Post #8by sombrehombre » 26.02.2004, 02:44

> have a look yourself (low quality spec's in the rivers!)

At 16k, a pixel is 3.3 km accross. The upper tributaries of the Amazon aren't that wide. SG may have changed the way he splits ties (an 8k pixel has contributions from an average of 27.8 pixels of the 43k original), so that more pixels are mapped to black (water). I tried this to, but it 1) creates problems at the shorelines (the water generally rises to cover 1 pixel-wide band of the shorelines, and much detail is lost), 2) simply isn't accurate - see the films Aguirre or Fitzcarraldo and decide whether those tributaries are really 3 miles/6.6 km wide on average.

It's down to aesthetics. I had a result that with SGs rivers (continuous, yeah) and shorelines (no capes, peninsulas, barrier islands, or shorelines left, boo) entirely by accident, by scaling from 43k to 16k, breaking ties in favor of water, then scaling from 16k to 8k, and breaking ties again in favor of water. I decided that although I liked the rivers more, the shorelines weren't as good, and overall, the considerations of accuracy dictated that I take greater care that my scaled map was as close to a straight majority vote of ALL pixels in the 43k as possible.

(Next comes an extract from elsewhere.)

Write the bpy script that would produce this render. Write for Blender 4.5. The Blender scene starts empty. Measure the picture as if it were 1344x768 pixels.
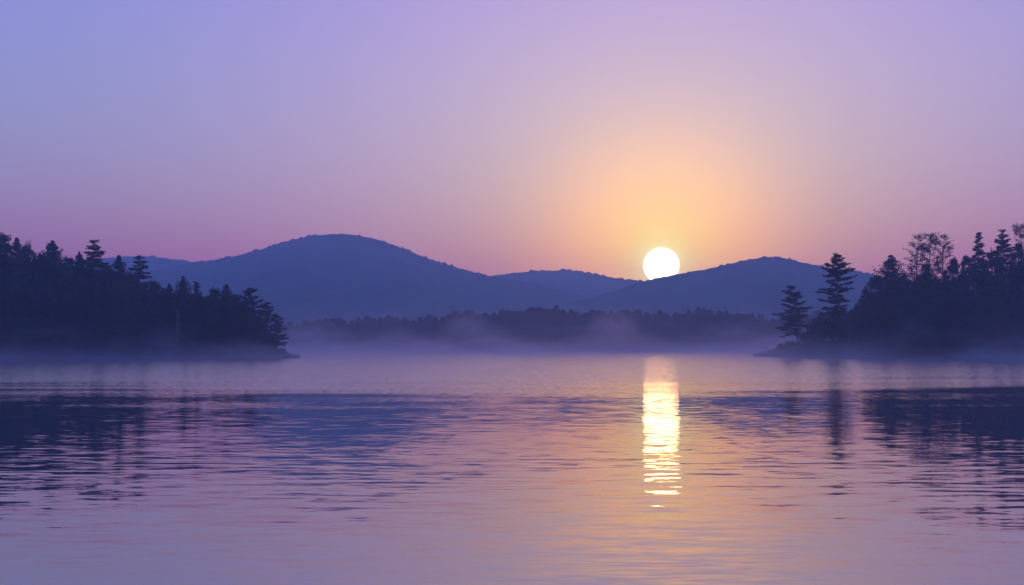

If you wanted to, you could scale from the 43k 2 color, map grey values < 254 to black and ==255 to white, and you'll have land that looks like swiss cheese (every pixel at the 8k will be considered water if at least one of the 27.8 pixels its formed from is more than 50% water). Finland and Sweeden will look like the aftermath of the deluge, and may simply become a collection of islands. But by god, you'll be able to wade from the mouth of the Amazon to the Andes foothills without ever getting dry.

At anyrate - the goal of the post wasn't to parade my spec around, it was simply to point out that doing one from the same source Mario at SG is pretty easy at any desired resolution (all those steps won't take more than 2-3 hours at the 16k if you understand the capabilities of your graphics utilities). Second, if the lack of islands is the only perceived flaw in SGs spec, scale mine, erase the continents, and add it to SGs - It'll be a lot more accurate, and a lot easier, than trying to paint them yourself in Photoshop.